### TASK PROMPT
Return every line of the data below that includes the string "This".

### SUPPLIED INFORMATION
"""
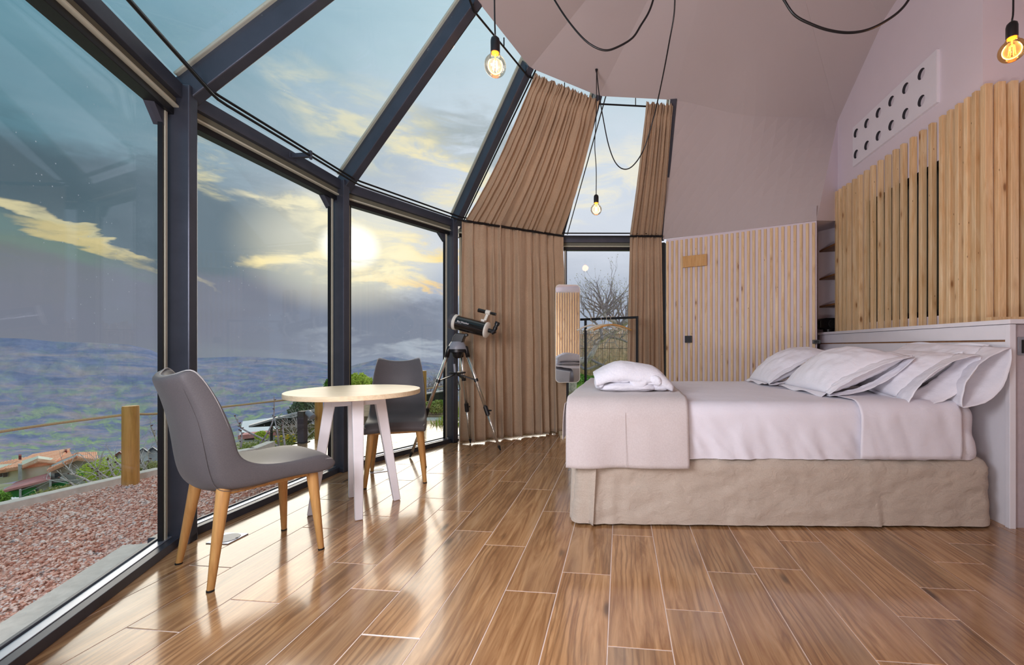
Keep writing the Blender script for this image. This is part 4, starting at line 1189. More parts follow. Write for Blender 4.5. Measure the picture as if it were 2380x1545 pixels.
"""
"""
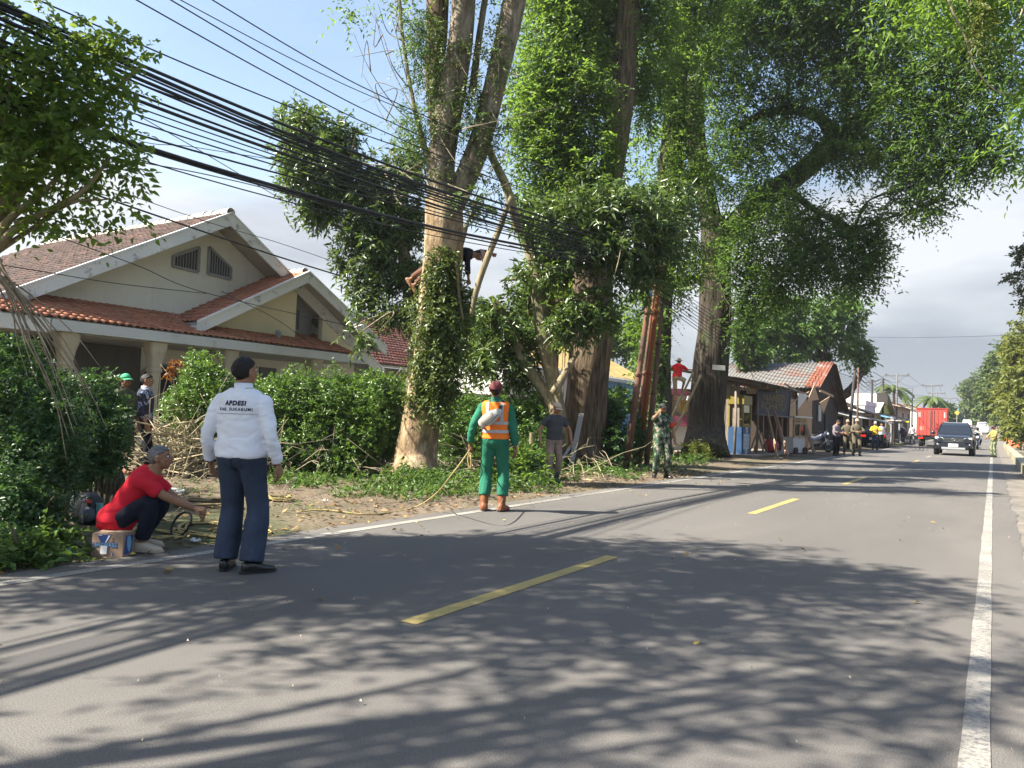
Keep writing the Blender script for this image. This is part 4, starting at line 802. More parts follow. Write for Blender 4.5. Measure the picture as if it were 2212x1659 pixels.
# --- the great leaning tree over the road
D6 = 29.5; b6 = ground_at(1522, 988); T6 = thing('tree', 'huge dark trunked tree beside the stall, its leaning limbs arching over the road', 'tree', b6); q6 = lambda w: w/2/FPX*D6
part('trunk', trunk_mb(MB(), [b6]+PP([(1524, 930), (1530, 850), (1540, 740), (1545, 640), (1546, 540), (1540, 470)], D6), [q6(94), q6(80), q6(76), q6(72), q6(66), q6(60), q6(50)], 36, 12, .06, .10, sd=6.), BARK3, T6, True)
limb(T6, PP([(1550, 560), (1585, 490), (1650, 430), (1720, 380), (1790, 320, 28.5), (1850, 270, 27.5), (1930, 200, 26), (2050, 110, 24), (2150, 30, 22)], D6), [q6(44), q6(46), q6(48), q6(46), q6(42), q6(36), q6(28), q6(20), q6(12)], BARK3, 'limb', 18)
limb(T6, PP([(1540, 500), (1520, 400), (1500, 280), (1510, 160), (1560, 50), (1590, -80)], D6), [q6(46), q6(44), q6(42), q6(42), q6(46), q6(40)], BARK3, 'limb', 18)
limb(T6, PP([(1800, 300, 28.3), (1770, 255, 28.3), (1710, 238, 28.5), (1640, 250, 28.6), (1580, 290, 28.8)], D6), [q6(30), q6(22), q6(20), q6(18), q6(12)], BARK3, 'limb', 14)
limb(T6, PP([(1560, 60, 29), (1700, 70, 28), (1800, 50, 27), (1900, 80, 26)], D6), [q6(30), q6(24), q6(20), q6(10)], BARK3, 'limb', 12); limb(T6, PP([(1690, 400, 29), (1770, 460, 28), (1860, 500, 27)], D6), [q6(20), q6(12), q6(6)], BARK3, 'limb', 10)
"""
"""
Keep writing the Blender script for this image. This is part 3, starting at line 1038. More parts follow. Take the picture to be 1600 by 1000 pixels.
"""
### OUTPUT
Keep writing the Blender script for this image. This is part 4, starting at line 1189. More parts follow. Write for Blender 4.5. Measure the picture as if it were 2380x1545 pixels.
Keep writing the Blender script for this image. This is part 4, starting at line 802. More parts follow. Write for Blender 4.5. Measure the picture as if it were 2212x1659 pixels.
Keep writing the Blender script for this image. This is part 3, starting at line 1038. More parts follow. Take the picture to be 1600 by 1000 pixels.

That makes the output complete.